The former Prime Minister, Gordon Brown was once lampooned for commenting that “The problem with Remembrance is that, so often, it is all about the past.” His critics enjoyed the moment – as a number of commentators picked up on the general theme, admitting that it is generally easier to “remember” things when they’ve already happened!

I think, however, there may have been more wisdom in his words that he was given credit for. Yes, of course, Remembrance IS about the past – and this year in particular our minds are drawn particularly to the events of a century ago – but I’m also concerned that Remembrance is not meant to be ALL about the past.

After all, none of us DO actually remember 1914: None of us can recall what it felt like to be approaching the ultimatum of 4th August that year, none of us can really understand what the politicians, the military leaders, or the general public of Imperial Britain thought they were letting themselves in for as war began.

What we can “remember” is the fact that they existed, the fact that they DID sacrifice so much, and their sheer determination to push on to the bitter end even when the confident assertion that it would all be over by Christmas” was replaced by the grim reality of Trench warfare.

And in all this, as with other conflicts, our “remembering” allows us to recognise the human qualities of those involved – the sense of purpose as well as pride the human judgements that were made for good or ill and we recognise perhaps that there ARE similarities between those “strangers” of 100 years ago and the men and women, girls and boys who surround us today.

We “remember” in order to learn lessons for the future – not just to revel, mawkishly, in past woes.

That, I think, is what Gordon Brown was driving at.

I want to share with you two other quotations that I’ve encountered recently: the first comes from the war memorial in St. Catherine’s Church, at Netherhampton. On it are recorded the names of 26 men from that tiny village who marched to war – four of whom never returned.

At the top of the memorial is inscribed the following verse:

 

These men of ours, unselfish, unafraid,

went to the worldwide fight.

Forget not how they fought and how we prayed,

for England and for right.

 

That’s quite revealing I think – it shows an understanding from the early 20th Century that the Great War WAS truly a World War – something bigger than anything seen before; that it was a fight that engaged the WHOLE nation – those at the front and those at home; that it was a fight for principle and for the homeland: Britain had not known an invasion for over 1000 years – but now sensed new terrors. This island fortress suddenly seemed more vulnerable, with the advent of submarines and aircraft.

What really caught my eye, though, was the description of those who went to war as “unselfish” and “unafraid”. I’m happy with the first word – even those who, in the early days, thought that war might be quite fun, did ultimately have to face a rather harsher reality and did so for the sake of others. But what about the other description?
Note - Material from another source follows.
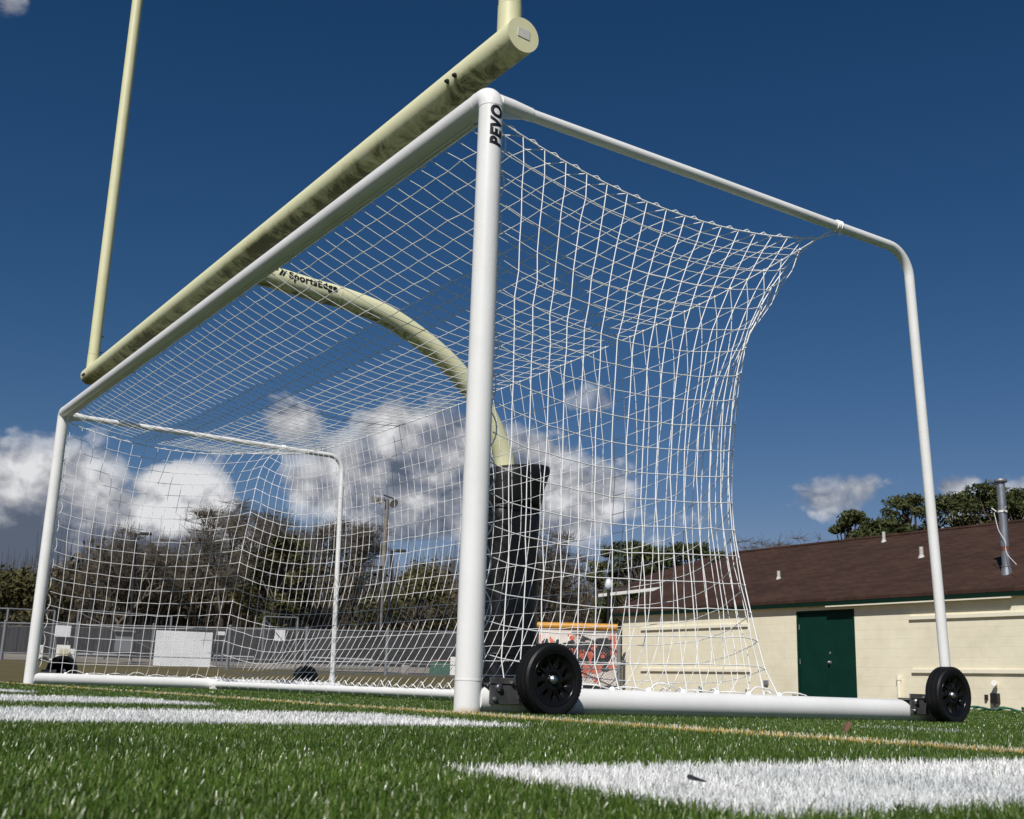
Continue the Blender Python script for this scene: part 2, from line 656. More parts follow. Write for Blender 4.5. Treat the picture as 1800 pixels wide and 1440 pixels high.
def build_grass():
    # blades are scattered over the sector in front of the camera, thinning with distance
    bands = [(.45, 1.6, 115000, .0170, .0014), (1.6, 2.8, 66000, .0185, .0016), (2.8, 4.6, 32000, .0195, .0021),
             (4.6, 7.5, 12000, .0195, .0034), (7.5, 13, 3000, .020, .0075), (13, 24, 600, .022, .016)]
    base = math.atan2(FW[1], FW[0])
    half = RAD(36)
    allp, allh, allw = [], [], []
    for (r0, r1, dens, h, w) in bands:
        area = half*(r1*r1-r0*r0)
        n = int(area*dens)
        r = np.sqrt(rng.uniform(r0*r0, r1*r1, n))
        a = base+rng.uniform(-half, half, n)
        allp.append(np.stack([CAM[0]+r*np.cos(a), CAM[1]+r*np.sin(a)], 1))
        allh.append(h*rng.uniform(.62, 1.18, n))
        allw.append(w*rng.uniform(.7, 1.25, n))
    P = np.concatenate(allp)
    Hh = np.concatenate(allh)
    Ww = np.concatenate(allw)
    ok = (P[:, 0] > TURF_X0+.05) & (P[:, 1] < 18.4)
    P, Hh, Ww = P[ok], Hh[ok], Ww[ok]
    n = len(P)
    # ragged paint edges: jitter the position used for the paint test
    Q = P+rng.normal(0, .012, (n, 2))
    cls = np.zeros(n, int)
    miss = rng.uniform(0, 1, n)
    for (x0, x1, y0, y1) in WHITE:
        cls[(Q[:, 0] > x0) & (Q[:, 0] < x1) & (Q[:, 1] > y0) & (Q[:, 1] < y1) & (miss > .03)] = 1
    faint = (Q[:, 0] > .95) & (Q[:, 0] < 1.35) & (Q[:, 1] > 1.02) & (Q[:, 1] < 1.12)
    cls[faint & (miss < .6)] = 0
    cls[(Q[:, 0] > YEL[0]) & (Q[:, 1] > YEL[2]) & (Q[:, 1] < YEL[3]) & (miss > .06)] = 2
    cls[(Q[:, 0] > YELW[0]) & (Q[:, 1] > YELW[2]) & (Q[:, 1] < YELW[3]) & (miss > .22)] = 3
    ang = rng.uniform(0, 2*math.pi, n)
    lean = np.abs(rng.normal(.0, .82, n))+.12
    lean = np.clip(lean, 0, 1.4)
    d = np.stack([np.cos(ang), np.sin(ang)], 1)
    # the pile is brushed slightly along +y
    d[:, 1] += .35
    d /= np.linalg.norm(d, axis=1, keepdims=True)
    wd = np.stack([-d[:, 1], d[:, 0]], 1)
    tw = rng.normal(0, .6, n)
    wd = np.stack([wd[:, 0]*np.cos(tw)-wd[:, 1]*np.sin(tw), wd[:, 0]*np.sin(tw)+wd[:, 1]*np.cos(tw)], 1)
    painted = cls > 0
    Hh = np.where(painted, Hh*1.10, Hh)
    Ww = np.where(cls == 1, Ww*1.02, Ww)
    z0 = -.009
    base3 = np.concatenate([P, np.full((n, 1), z0)], 1)
    s1, c1 = np.sin(lean*.55), np.cos(lean*.55)
    s2, c2 = np.sin(lean*1.25), np.cos(lean*1.25)
    mid = base3+np.concatenate([d*(Hh*.55*s1)[:, None], (Hh*.55*c1)[:, None]], 1)
    tip = mid+np.concatenate([d*(Hh*.45*s2)[:, None], (Hh*.45*c2)[:, None]], 1)
    w3 = np.concatenate([wd, np.zeros((n, 1))], 1)*Ww[:, None]*.5
    V = np.stack([base3-w3, base3+w3, mid+w3*.95, mid-w3*.95, tip+w3*.35, tip-w3*.35], 1)   # n,6,3

    tints = rng.uniform(0, 1, n)

    def emit(name, sel, m):
        v = V[sel]
        k = len(v)
        idx = np.arange(k)[:, None]*6
        f = np.concatenate([idx+np.array([[0, 1, 2, 3]]), idx+np.array([[3, 2, 4, 5]])], 1).reshape(-1)
        st = np.arange(k*2)*4
        ob = raw_mesh(name, v.reshape(-1, 3), f, st, np.full(k*2, 4), m)
        at = ob.data.attributes.new('tint', 'FLOAT', 'FACE')
        at.data.foreach_set('value', np.repeat(tints[sel], 2).astype(np.float32))
        return ob

    def blade_mat(name, stops, rough=.42, trans=.25):
        m = bpy.data.materials.new(name)
        m.use_nodes = True
        t = m.node_tree
        b = t.nodes['Principled BSDF']
        b.inputs['Roughness'].default_value = rough
        b.inputs['Specular IOR Level'].default_value = .45
        a = N(t, 'ShaderNodeAttribute', attribute_name='tint')
        r = N(t, 'ShaderNodeValToRGB')
        cr = r.color_ramp
        cr.elements[0].position, cr.elements[0].color = stops[0][0], (*stops[0][1], 1)
        cr.elements[1].position, cr.elements[1].color = stops[-1][0], (*stops[-1][1], 1)
        for p, c in stops[1:-1]:
            cr.elements.new(p).color = (*c, 1)
        t.links.new(a.outputs['Fac'], r.inputs[0])
        # broad wear patches in the pile
        tc = N(t, 'ShaderNodeTexCoord')
        nz = N(t, 'ShaderNodeTexNoise')
        nz.inputs['Scale'].default_value = 2.2
        nz.inputs['Detail'].default_value = 5
        t.links.new(tc.outputs['Object'], nz.inputs['Vector'])
        mv = N(t, 'ShaderNodeMix', data_type='RGBA', blend_type='MULTIPLY')
        mv.inputs[0].default_value = 1.0
        rr = N(t, 'ShaderNodeValToRGB')
        rr.color_ramp.elements[0].position, rr.color_ramp.elements[0].color = .3, (.72, .75, .72, 1)
        rr.color_ramp.elements[1].position, rr.color_ramp.elements[1].color = .7, (1.12, 1.1, 1.05, 1)
        t.links.new(nz.outputs['Fac'], rr.inputs[0])
        t.links.new(r.outputs[0], mv.inputs[6])
        t.links.new(rr.outputs[0], mv.inputs[7])
        t.links.new(mv.outputs[2], b.inputs['Base Color'])
        tr = N(t, 'ShaderNodeBsdfTranslucent')
        t.links.new(mv.outputs[2], tr.inputs['Color'])
        mxs = N(t, 'ShaderNodeMixShader')
        mxs.inputs[0].default_value = trans
        t.links.new(b.outputs[0], mxs.inputs[1])
        t.links.new(tr.outputs[0], mxs.inputs[2])
        t.links.new(mxs.outputs[0], t.nodes['Material Output'].inputs[0])
        return m
    mg = blade_mat('turf_blades_green', [(0, (.038, .080, .009)), (.45, (.078, .146, .017)), (.8, (.118, .190, .030)), (.93, (.165, .22, .055)), (.966, (.40, .45, .24))], .30)  # palest stop paints sun glints into a few blades, beside pale fibres
    mw = blade_mat('turf_blades_white', [(0, (.66, .66, .67)), (.5, (.84, .84, .86)), (1, (.90, .90, .92))], .55, .15)
    my = blade_mat('turf_blades_yellow', [(0, (.42, .26, .035)), (.6, (.62, .40, .06)), (1, (.70, .55, .20))], .55, .15)
    mc = blade_mat('turf_blades_cream', [(0, (.66, .58, .38)), (.5, (.80, .77, .66)), (1, (.86, .85, .80))], .55, .15)
    tag(emit('turf_grass', cls == 0, mg), kind='stuff', label='green synthetic turf blades covering the field', cat='grass')
    o = emit('white_line', cls == 1, mw)
    tag(o, kind='structure')
    tag(emit('yellow_line', cls == 2, my), kind='structure')
    tag(emit('white_edge_line', cls == 3, mc), kind='structure')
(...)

Can we really think that those men were unafraid?

When stories of the front began to drift back home, along with the first waves of casualties –could anyone then have set off without at least some degree of trepidation?

To do so would surely have been foolhardy – inhuman even.
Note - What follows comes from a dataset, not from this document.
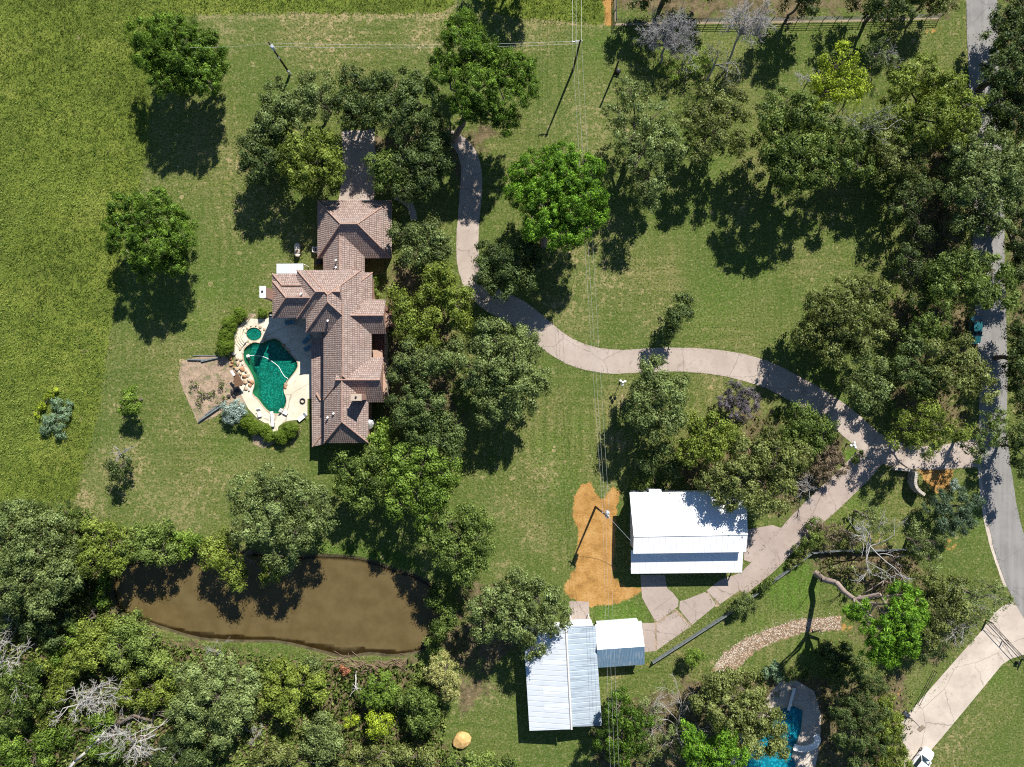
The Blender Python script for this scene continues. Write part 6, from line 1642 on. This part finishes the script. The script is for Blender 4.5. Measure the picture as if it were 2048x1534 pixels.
# ------------------------------------------------------------------ neighbour pool fittings
sl_ = thing('pool_slide', 'curved white water slide at the edge of the blue neighbour pool', 'slide', W(1618, 1494))
cl = catmull([W(1631, 1470, 2.3), W(1634, 1480, 2.2), W(1628, 1490, 1.8), W(1612, 1496, 1.2), W(1598, 1496, .7), W(1588, 1493, .45)], 5)
chn = MB(); vs = []
for i, p in enumerate(cl):
    a = np.array(cl[max(i - 1, 0)]); b2 = np.array(cl[min(i + 1, len(cl) - 1)]); tt = b2 - a; tt[2] = 0; tt /= np.linalg.norm(tt)
    nr = np.array([-tt[1], tt[0], 0]); p = np.array(p)
    for w, dz in ((-.52, .24), (-.46, .02), (-.12, -.08), (.12, -.08), (.46, .02), (.52, .24)): vs.append(tuple(p + nr * w + np.array([0, 0, dz])))
chn.add(vs, [(6 * i + j, 6 * i + j + 1, 6 * i + 7 + j, 6 * i + 6 + j) for i in range(len(cl) - 1) for j in range(5)])
chn.build('chute', M['white'], sl_, True)
ld = MB(); tp = V(1631, 1470, 2.3); ft = V(1632, 1456, 0)
for s_ in (-.28, .28):
    ld.tube(ft + Vector((s_, 0, 0)), tp + Vector((s_, .1, .5)), .03, .03, 6)
for k in range(1, 7):
    q = ft.lerp(tp, k / 7); ld.tube(q + Vector((-.28, 0, 0)), q + Vector((.28, 0, 0)), .025, .025, 6)
ld.build('ladder', M['grey_metal'], sl_)
lg = MB()
for px, py, z in ((1634, 1482, 2.0), (1606, 1497, .9)):
    q = V(px, py, z); lg.tube((q.x, q.y, 0), q, .04, .04, 6)
lg.build('leg', M['grey_metal'], sl_)
db = thing('diving_board', 'long white diving board at the head of the blue neighbour pool', 'diving board', W(1583, 1398))
a, b2 = V(1589, 1376, .55), V(1577, 1421, .62); d_ = b2 - a; m_ = (a + b2) / 2
MB().box(tuple(m_), (d_.length, .46, .07), math.atan2(d_.y, d_.x), 0, .015).build('board', M['white'], db)
for k in (.08, .45):
    q = a.lerp(b2, k); MB().box((q.x, q.y, .26), (.5, .5, .5), math.atan2(d_.y, d_.x), 0, .04).build('stand', M['grey_metal'], db)
# ------------------------------------------------------------------ green pool surroundings
db = thing('diving_board', 'short white diving board at the south end of the green pool', 'diving board', W(544, 842))
a, b2 = V(546, 853, .5), V(543.2, 823, .55); d_ = b2 - a; m_ = (a + b2) / 2
MB().box(tuple(m_), (d_.length, .48, .07), math.atan2(d_.y, d_.x), 0, .015).build('board', M['white'], db)
for k in (.12, .6):
    q = a.lerp(b2, k); MB().box((q.x, q.y, .24), (.5, .4, .46), math.atan2(d_.y, d_.x), 0, .04).build('stand', M['dark_metal'] if k < .2 else M['white'], db)
def lounge(label, px, py, ang, mat, L=1.9):
    x, y, _ = W(px, py); t = thing('sun_lounger', label, 'sun lounger', (x, y, 0.06), 'loungers round the green pool')
    ca, sa = math.cos(ang), math.sin(ang)
    def T(u, v, z): return (x + u * ca - v * sa, y + u * sa + v * ca, z + .06)
    MB().box(T(-.3, 0, .34), (L * .62, .66, .06), ang, 0, .02).build('seat', mat, t)
    MB().add([T(L * .17, -.33, .36), T(L * .17, .33, .36), T(L * .46, .33, .82), T(L * .46, -.33, .82), T(L * .17 + .05, -.33, .31), T(L * .17 + .05, .33, .31), T(L * .46 + .05, .33, .78), T(L * .46 + .05, -.33, .78)], [(0, 1, 2, 3), (7, 6, 5, 4), (0, 4, 5, 1), (1, 5, 6, 2), (2, 6, 7, 3), (3, 7, 4, 0)]).build('backrest', mat, t)
    for u in (-L * .42, L * .2):
        for v in (-.28, .28): MB().tube(T(u, v, 0), T(u, v, .33), .03, .03, 6).build('leg', M['grey_metal'], t)
M['teal_fab'] = plain('teal_sling', (0.10, 0.22, 0.27), 0.8)
M['dark_fab'] = plain('dark_sling', (0.10, 0.095, 0.09), 0.8)
lounge('teal sling lounger in the shade against the long veranda', 615, 679, math.radians(45), M['teal_fab'])
lounge('second teal lounger close to the veranda posts', 619, 695, math.radians(30), M['teal_fab'])
lounge('bluish lounger in the shade under the west wing eave', 582, 645, math.radians(5), M['teal_fab'])
lounge('white folded lounger at the bottom right corner of the sunny deck', 606, 834, math.radians(40), M['white'])
lounge('white seat on the sunny deck right of the diving board', 569, 823, math.radians(150), M['white'], 1.3)
lounge('white seat on the sunny deck left of the diving board', 520, 825, math.radians(100), M['white'], 1.3)
x, y, _ = W(605.5, 802)
ring = thing('swim_ring', 'black and tan rubber swim ring lying on the sunny deck', 'swim ring', (x, y, .06))
pts = [Vector((x + .38 * math.cos(a), y + .38 * math.sin(a), .16)) for a in np.linspace(0, 2 * math.pi, 21)]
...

And so, to balance those sentiments, another perspective which I stumbled across on a poster at Wilton and Barford School.

“Courage”, it reads, “is not the absence of fear,  but rather the judgement that something else is more important than fear;”

Those young men, heading for the trenches that would often feel more like a prison than a refuge, MUST have felt fear if they understood anything – the honour they are due is in overcoming that fear because they felt that to fail would lead to something far worse.

And so I think we need to be careful in the way that do keep Remembrance – that we don’t reduce those we “remember” to something less than the men they were. To imagine them as perfect, fearless or unquestioning is to underestimate their real suffering and the huge emotional cost of their commitment.

To allow ourselves to do that is to distance ourselves, artificially, from those who died.

It also allows us to distance ourselves from any notion that WE might be called to make sacrifices, or to face fears of our own.

Yet we know that, today, there are real threats to our own way of life – social divisions and renewed nationalist tendencies – both in the West and in the former Soviet Union, the emerging threat of ISIS and other terrorist groups.

WE are surely right to fear the various threats that they pose. Like our ancestors of 100 years ago – we are challenged to rise above that fear, and be ready to do whatever it takes to overcome those things which threaten our wellbeing and the stability of the nations.

The poetry of Cecil Spring Rice, who died at the end of the Great War – which we sang as our second hymn, “I Vow to thee my country”, – provides another insight into the prevailing mind-set at the outbreak of the Great War and perhaps also suggests to us a model for our Remembrances.

There is within those words an unmistakable patriotism – a sense that “my country” is somehow more important than just “me”. There is a strong sense of duty – of love for our fellow countrymen and women – that demands great things of us all.

Then there is an altogether darker mood in the second verse – which is presumably the reason it is omitted from most hymn books. Here is an acknowledgement of the real cost of war – and of the despair that sometimes grips us in the face of fear and hostility, and yet hope remains.

Finally comes the promise of better things to come and a reminder of the Christian’s dual citizenship of our homeland here and of heaven the reward for our struggles along the way; a reminder of our duty both to our neighbour and to God, without whom our visions and our labours will be in vain.

Remembrance IS about remembering the past – recognising the great sacrifices and human cost of the Great War and other conflicts since.

But let it also be about taking stock of our world today – acknowledging those freedoms that we prize and the things that threaten their survival.

And let it be a time to dream of better things – and for us all to be resolved, in God’s strength, to achieve what human progress we can in the cause of right.